脱炭素支援の一環で蓄電池の導入を後押ししている。
電気代の節約や防災にもつながる都の支援策に迫った。

【インタビュー】東條 左絵子(東京都環境局気候変動対策部家庭エネルギー対策課長)

―都は2050年にCO2排出実質ゼロに貢献すると宣言し、「カーボンハーフ」という目標を掲げました。その一環で、家庭向けの施策を強化しています。

東條 カーボンハーフは、2030年までに温暖化ガス排出量を50%削減(2000年比)することを目指す取り組みです。その実現に向けて喫緊の課題となっているのが、都内全体のCO2排出量の約3割を占める家庭部門の排出量の削減です。産業部門や運輸部門のCO2排出量が減少傾向にあるのに対して、家庭部門では22年度の排出量が2000年度比で2割以上増加していました。
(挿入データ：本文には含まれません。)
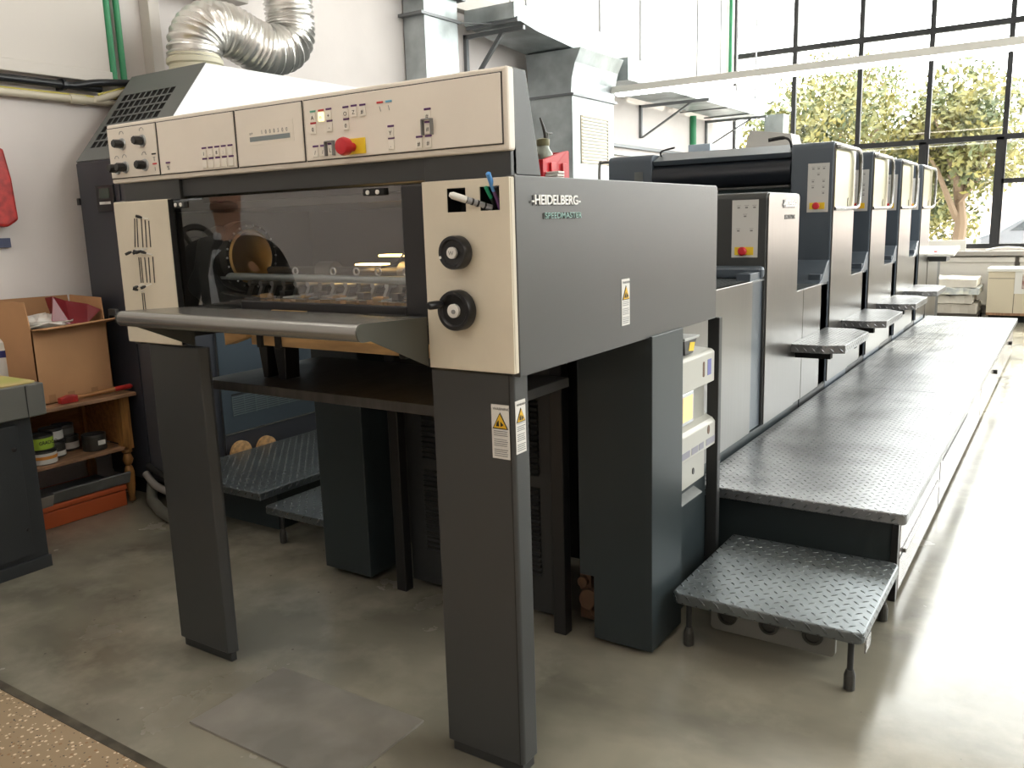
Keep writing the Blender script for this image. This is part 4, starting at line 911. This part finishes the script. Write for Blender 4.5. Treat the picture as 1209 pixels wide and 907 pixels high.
# tool case and sheet below
cs = thing('tool_case', 'flat orange red metal case on the floor under the oak table', 'case', (-4.85, 2.4, 0))
mesh_obj('case_body', MB().box(-5.05, -4.66, 2.21, 2.80, .0, .095), orangecase, cs, .006)
mesh_obj('case_lid', MB().box(-5.05, -4.655, 2.205, 2.805, .098, .13), orangecase, cs, .006)
gs = mesh_obj('grey_tray', MB().prism([(-4.69, .134), (-4.66, .134), (-4.635, .20), (-4.65, .205)], 'y', 2.36, 2.83).box(-5.0, -4.67, 2.36, 2.82, .132, .138), greyplate, None, .002)
tag(gs, 'dull grey sheet metal tray resting on the orange red case', 'tray')
gs2 = mesh_obj('paper_sheet', MB().prism([(-4.66, .128), (-4.655, .128), (-4.628, .195), (-4.633, .196)], 'y', 2.22, 2.36), mat('dim_paper', (.35, .33, .30), .6), None)
tag(gs2, 'pale torn sheet at the near end of the grey tray', 'sheet')
# hammer
hmr = thing('hammer', 'hammer with red head and wooden handle lying on the oak table', 'hammer', (-4.68, 2.7, .675))
mesh_obj('hammer_handle', MB().tube([(-4.70, 2.56, .695), (-4.70, 2.72, .700), (-4.69, 2.82, .703)], [.010, .013, .014], 12), wood, hmr, smooth=True)
mesh_obj('handle_grip', MB().tube([(-4.69, 2.82, .703), (-4.685, 2.92, .706), (-4.684, 2.93, .706)], [.0145, .0155, .008], 12), redtool, hmr, smooth=True)
mesh_obj('hammer_head', MB().prism([(2.49, .676), (2.59, .676), (2.59, .716), (2.54, .72), (2.49, .708)], 'x', -4.715, -4.675), redtool, hmr, .005)
# cardboard box
cb = thing('cardboard_box', 'large open brown cardboard box on the oak table', 'box', (-4.93, 2.6, .676))
X0, X1, Y0_, Y1_, Z0, Z1 = -5.13, -4.76, 2.42, 2.86, .676, 1.10
bx = MB().box(X1-.006, X1, Y0_, Y1_, Z0, Z1).box(X0, X0+.006, Y0_, Y1_, Z0, Z1).box(X0, X1, Y0_, Y0_+.006, Z0, Z1).box(X0, X1, Y1_-.006, Y1_, Z0, Z1).box(X0, X1, Y0_, Y1_, Z0, Z0+.006)
mesh_obj('box_body', bx, card, cb)
mesh_obj('box_flap', MB().prism([(X0, Z1), (X1-.0, Z1), (X1-.03, Z1+.15), (X0+.01, Z1+.155)], 'y', Y0_-.004, Y0_+.001), card, cb)
mesh_obj('box_flap', MB().prism([(X0, Z1), (X1-.02, Z1), (X1-.03, Z1+.14), (X0+.01, Z1+.15)], 'y', Y1_, Y1_+.005), card, cb)
mesh_obj('box_flap', MB().prism([(Y0_, Z1), (Y1_, Z1), (Y1_-.01, Z1+.15), (Y0_+.01, Z1+.155)], 'x', X0, X0+.005), cardin, cb)
mesh_obj('box_flap', MB().add([(X1, Y0_+.005, Z1), (X1, Y1_, Z1), (X1+.13, Y1_+.02, Z1+.03), (X1+.13, Y0_+.02, Z1+.01), (X1, Y0_+.005, Z1-.006), (X1, Y1_, Z1-.006), (X1+.13, Y1_+.02, Z1+.024), (X1+.13, Y0_+.02, Z1+.004)], [(0,1,2,3), (7,6,5,4), (0,3,7,4), (3,2,6,7), (2,1,5,6)]), card, cb)
for y in (2.47, 2.58, 2.72): mesh_obj('tape_patch', MB().box(X1, X1+.0008, y, y+.04, Z0+.005, Z0+.05), cardin, cb)
def crumple(name, c, r, m, label, cat, seed, sc3=(1, 1, .6), n=10, org=None):
    rnd = random.Random(seed); mb = MB().ball(c, r, n, n-3, sc3); cv = Vector(c)
    mb.v = [tuple(cv+(Vector(v)-cv)*(1+rnd.uniform(-.28, .28))) for v in mb.v]
    return tag(mesh_obj(name, mb, m, None), label, cat)
crumple('plastic_bag', (-4.92, 2.60, 1.10), .14, bagwhite, 'crumpled white plastic bag filling the cardboard box', 'bag', 3, (.95, 1.1, .42), 16)
rbag = MB(); rnd = random.Random(5)
ptsr = [(-4.83, 2.60, 1.27), (-4.80, 2.56, 1.13), (-4.78, 2.66, 1.10), (-4.78, 2.76, 1.10), (-4.79, 2.86, 1.17), (-4.83, 2.80, 1.21), (-4.85, 2.68, 1.24), (-4.92, 2.60, 1.26), (-4.95, 2.70, 1.18), (-4.93, 2.82, 1.14), (-4.90, 2.62, 1.12)]
rbag.add(ptsr, [(0, 1, 2), (0, 2, 6), (6, 2, 3), (6, 3, 5), (5, 3, 4), (0, 6, 7), (7, 6, 8), (8, 6, 5), (8, 5, 9), (9, 5, 4), (7, 8, 10), (8, 9, 10), (0, 7, 10), (0, 10, 1), (1, 10, 2), (10, 9, 3), (10, 3, 2), (9, 4, 3)])
rr_ = mesh_obj('plastic_wrap', rbag, bagred, None, .006); tag(rr_, 'dark red plastic wrapping sticking out of the cardboard box', 'wrapping')
# hoses on the floor
for k, (pts, r, lb) in enumerate((([(-4.62, 2.95, .10), (-4.50, 2.86, .04), (-4.40, 2.82, .032), (-4.25, 2.76, .032), (-4.0, 2.70, .032)], .032, 'thick olive grey hose on the floor in front of the wall cabinet'),
                                  ([(-4.62, 2.915, .17), (-4.52, 2.90, .12), (-4.38, 2.89, .10), (-4.26, 2.9, .09)], .022, 'thin pale hose behind the thick olive hose'),
                                  ([(-4.60, 2.92, .22), (-4.50, 2.925, .19), (-4.42, 2.92, .17), (-4.3, 2.92, .16)], .018, 'thin dark hose looped against the wall cabinet foot'))):
    q = mesh_obj('hose', MB().tube(smoothpath(pts), r, 10), (hose, mat('pale_hose', (.30, .29, .27), .4), rubber)[k], None, smooth=True); tag(q, lb, 'hose')

# ------------------------------------------------------------------ ducts, trays and brackets high on the left wall
d1 = thing('wall_duct', 'narrow galvanised upright duct behind the left half of the console', 'duct', (-5.0, 6.5, 0))
mesh_obj('duct_body', MB().box(XW+.01, -4.95, 6.24, 6.73, .0, 3.62), galv, d1, .004)
mesh_obj('duct_strap', MB().box(XW, -4.93, 6.18, 6.77, 3.42, 3.445), galv_d, d1)
mesh_obj('duct_strap', MB().box(XW, -4.90, 6.05, 6.80, 3.62, 3.68), galv_d, d1)
d2 = thing('wall_duct', 'wide galvanised upright duct with curved neck and louvred grille', 'duct', (-4.7, 8.4, 0))
mesh_obj('duct_body', MB().box(-5.02, -4.50, 8.07, 9.02, .0, 2.9), galv, d2, .004)
nk = [(-5.02, 2.9), (-4.50, 2.9), (-4.49, 3.05), (-4.45, 3.2), (-4.38, 3.34), (-5.05, 3.34), (-5.03, 3.15)]
mesh_obj('duct_neck', MB().prism(nk, 'y', 8.05, 9.04), galv, d2, .004)
mesh_obj('duct_strap', MB().box(-5.04, -4.47, 8.04, 9.06, 2.88, 2.905), galv_d, d2)
g = MB().box(-4.5, -4.49, 8.24, 8.26, 2.20, 2.70).box(-4.5, -4.49, 8.86, 8.88, 2.20, 2.70)
for k in range(15): g.box(-4.5, -4.485, 8.26, 8.86, 2.205+.034*k, 2.222+.034*k)
mesh_obj('duct_grille', g, mat('cream_grille', (.55, .48, .36), .5), d2)
# horizontal trunk
t1 = thing('duct_trunk', 'long galvanised horizontal duct along the left wall near the console', 'duct', (-4.85, 7.5, 3.37))
mesh_obj('trunk_body', MB().prism([(7.0, 3.46), (7.4, 3.40), (8.2, 3.345), (9.1, 3.345), (9.1, 3.60), (7.0, 3.60)], 'x', XW+.13, -4.50), galv, t1, .004)
mesh_obj('trunk_rib', MB().box(XW+.13, -4.48, 7.02, 7.06, 3.43, 3.47), galv_d, t1)
t2 = thing('duct_trunk', 'long galvanised horizontal duct along the left wall toward the windows', 'duct', (-4.85, 12, 3.14))
mesh_obj('trunk_body', MB().box(XW+.13, -4.45, 9.3, 14.4, 3.17, 3.42), galv, t2, .004)
for y in (10.2, 11.6, 12.6, 13.6): mesh_obj('trunk_rib', MB().box(XW+.02, -4.44, y, y+.05, 3.155, 3.17), galv_d, t2)
def bracket(y, z, x1, drop, lb, m=galv_d):
    q = MB().box(XW, x1, y, y+.04, z-.04, z).box(XW, XW+.04, y, y+.04, z-drop, z)
    q.prism([(XW+.01, z-drop), (XW+.05, z-drop), (x1-.22, z-.03), (x1-.27, z-.03)], 'y', y, y+.04)
    tag(mesh_obj('wall_bracket', q, m, None, .003), lb, 'bracket', 'steel wall brackets')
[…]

こうした中、家庭における太陽光発電由来の電気の自家消費量の増大や非常時のエネルギー自立性の向上を目的として、家庭における蓄電池導入促進事業を実施しています。

―蓄電池導入促進事業の内容について教えてください。

東條 蓄電池設置に係る費用の4分の3を補助しています。以前の事業では費用の2分の1を補助する形でしたが、23年1月末から現行の補助率に引き上げました。国や区市町村の補助金との併用が可能で、DR(デマンドレスポンス)の実証に参加した場合には10万円の上乗せ補助を受け取ることができるため、さらなる自己負担の低減が見込めます。また、補助の申込みから蓄電池の設置までが複数年度にわたる場合でも、支援が可能となっています。補助の対象となるのは、「SII」(環境共創イニシアチブ)に登録された未使用の蓄電池を都内住宅に新規に設置する場合です。また、補助金の申込みから1年以内に機器設置に係る報告書を提出する必要があるほか、6年間の処分制限期間内に機器の取り外しや目的外使用などを行った場合は、補助金の返還が必要となります。

―住宅部門との連携も重視しています。

東條 既存住宅への機器設置に際して必要となる住宅診断や改装前の点検などは、住宅関連分野における政策管理を担う住宅政策本部の調査データを基に行います。ほかにも、承認機種の選定を共同で行うなど、住宅の脱炭素化に向けた連携体制も整えています。

―都民に対して、どのような啓発活動を進めていきたいと考えていますか。

東條 蓄電池設置によるメリットをより多くの都民に認識してもらえるよう、太陽光発電装置と併せて設置することで、日々の光熱費の削減につながることや災害時にも電気が使用できることなどを継続してPRしていきたいと考えています。